A friend of mine sent this holiday gem to me recently...
I determined that it dates back to an essay on NPR by Diane Roberts, back in December 2005:
(You may listen at:
http://www.npr.org/templates/story/story.php?storyId=5060356 )
Enjoy!
What's this empire coming to? Now they want us to stop greeting people
with, `Yo, Saturnalia.' `We have all these different cultures in Rome,'
they tell us. `We shouldn't offend anyone,' they tell us. `We should be
inclusive. We've got the barbarians from the north with their tree
decorations and their fire rituals, and the weirdos from Gaul cutting
mistletoe with a golden sickle, and the Mytherists(ph), the
Zoroastrians, the Isis cults and, of course, those characters That hang
out in the catacombs.' `Hail, winter,' we're supposed to say. I ask you,
what next? We lose the feast? We stop the solstice parties? No more
honoring Ops, goddess of abundance?
I was buying some candles and greenery down by the Forum the other day
and there's old Macrobius with some Visigoth chick, and she goes, `Good
yule.' So I go, `Hey, in this country, we say, "Yo, Saturnalia." Maybe
you should go back from where you came from.' Then Macrobias goes, `She
can't; she's a slave.' Whatever. At this time of year, the Visigoths
sacrifice a pig and burn a special log which they then dance around
instead of acting like normal people and going to the temple of Saturn.

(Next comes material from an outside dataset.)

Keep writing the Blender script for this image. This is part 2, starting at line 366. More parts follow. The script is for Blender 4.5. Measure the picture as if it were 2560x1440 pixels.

I swear, I was at this party over at Septima Commodia's house the other
day--she always has a Saturnalia party--anyway, she decorated the place
with prickly green leaves. `It's holly,' she said, `the latest fashion
from Britannia. They all do it over in Londinium.'
It gets worse. She had this statue of some goddess from Ultima Thule or
somewhere--name of Frigga--sitting right there on the dining room
mensal. I mean, this is darn near blasphemous. I'd be scared of what the
Lares and Penates would do if I put that thing in my house. But Septima
Commidia just said, `Oh, get over it. We're cosmopolitan around here.'
Cosmopolitan; that's what they call it. Well, by Jupiter, I live in
Latium, I'm a Roman and this empire was founded on the principle that
the gods, our gods, must be honored at the appropriate time and in the
appropriate way. None of this foreign heretical nonsense or these
strange customs from Germania or Hibernia or Palestine. I say, `Yo,
Saturnalia,' and if you don't like it, you can leave.